NEEDY residents are being denied help because of a massive increase in people turning to a vital advice service.

Bolton Citizens Advice Bureau has become so busy that the management board has banned staff from taking on new work so they can deal with their backlog of 1,500 active cases. The service has been suspended since last Monday. Service chiefs have warned that the situation will be much worse if funding cuts force it to axe 30 of its 50 staff.

Some 1,073 people asked for help from Bolton Citizens Advice Bureau in January, an average of 87 people per day. The figure has soared since last year, when the service saw 776 people in January, an average of 64 per day.

Bolton West MP Julie Hilling has raised the service’s plight in the House of Commons, warning that it made no sense to make “savage cuts”

to their already overstretched budget.

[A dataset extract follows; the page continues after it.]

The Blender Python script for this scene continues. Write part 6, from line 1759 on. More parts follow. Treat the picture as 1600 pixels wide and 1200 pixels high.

She said: “Ministers should be supporting Bolton CAB and other similar services instead of slashing their funding and expecting them to do more with less.”

The centre runs a drop-in session from its Mawdsley Street base three days per week, giving people free advice about debt, benefits, housing, employment, immigration and community care.

It is estimated that the service saves the taxpayer £7 for every £1 spent on wages by helping to keep costly legal cases out of court.

Now Bolton CAB bosses fear that they will become even more overloaded if the Government’s Legal Aid Reform Bill becomes law.

Two thirds of the service’s annual budget, about £700,000, comes from the Government’s Legal Services Commission — money that will be cut if the bill is passed.

Barry Lyon, who has chaired the service for 20 years, said: “What the Government wants to do is barking mad. It’s absolutely crazy. We know it is going to happen because no one has provided an alternative.

We don’t even advertise our drop-in sessions — people hear about them through word of mouth. We suspended the sessions for two or three weeks reluctantly but this is a frightening glimpse into what could be the norm in a year. The most vulnerable people will lose out.”

A Ministry of Justice spokesman said that the Government could no longer afford to spend £2.1 billion per year on one of the world’s most expensive legal aid systems.